Impact Of Climate Change On Tropical Fisheries Would Create Ripples Across The World

Tropical oceans and fisheries are threatened by climate change, generating impacts that will affect the sustainable development of both local economies and communities, and regions outside the tropics through ‘telecoupling’ of human-natural systems, such as seafood trade and distant-water fishing, says a scientific review from UBC and international researchers.

Seafood is the most highly traded food commodity globally, with tropical zone marine fisheries contributing more than 50 per cent of the global fish catch, an average of $USD 96 billion annually. Available scientific evidence consistently shows that tropical marine habitats, fish stocks and fisheries are most vulnerable to oceanic changes associated with climate change. However, the scientific review highlights that telecoupling, or linkages between distant human-natural systems, could generate cascades of climate change impacts from the tropics that propagate to other ‘extra-‘ tropical natural systems and human communities globally.
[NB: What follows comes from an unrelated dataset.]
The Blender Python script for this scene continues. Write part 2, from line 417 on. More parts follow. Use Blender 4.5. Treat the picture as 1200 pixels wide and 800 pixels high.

“Telecoupling interactions between two or more linked areas over distance between tropical fisheries and elsewhere include distant-water fishing, the international seafood supply chain, transboundary fisheries resources and their governance would allow benefits derived from tropical fisheries to transfer to the people in the extratropical regions,” said Vicky Lam, lead author and research associate in the UBC’s Institute for the Oceans and Fisheries.